Tool

JWT Decoder

Decodes the header and payload of a JSON Web Token. Does not verify the signature

This tool runs in your browser. No data leaves your device.

Warning: This tool does not verify the signature. In production, token verification must always be done server-side.
Header
 
Payload
 
Signature not verified
 

How It Works

A JWT (JSON Web Token) has three parts: header, payload, and signature. The three parts are separated by dots (.) and encoded with base64url.

This tool splits the token into its parts, shows the header and payload as JSON, and leaves the signature in its raw form.

Important warning

This tool does not verify the signature. The fact that a token “can be decoded” does not mean it is valid. In production, always:

  1. Verify the signature on the server side (the shared secret for HS256, the public key for RS256).
  2. Check the exp (expiration) and nbf (not-before) claims.
  3. Compare the iss and aud claims against the values you expect.

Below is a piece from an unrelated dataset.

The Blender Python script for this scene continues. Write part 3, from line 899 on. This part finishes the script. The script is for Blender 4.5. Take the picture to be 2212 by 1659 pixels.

Trusting the payload without these checks is no different from skipping authentication entirely.

Common claims

  • iss — who issued the token (issuer).
  • sub — the subject the token refers to (subject), usually a user ID.
  • aud — the party the token was issued for (audience).
  • exp — expiration time (Unix timestamp).
  • iat — when it was issued (Unix timestamp).
  • nbf — the earliest time it becomes usable.
  • jti — a unique token ID — for detecting replay attacks.

JWS vs JWE

This tool works only with JWS (signed but not encrypted) tokens. In JWE (encrypted) tokens, the payload is not JSON even after base64url decoding; in that case decoding fails.

Privacy

The token you paste is processed entirely in your browser. Even so, I’d recommend not pasting your production tokens — a token is a risk for as long as it sits anywhere it can leak from (history, clipboard, screen sharing).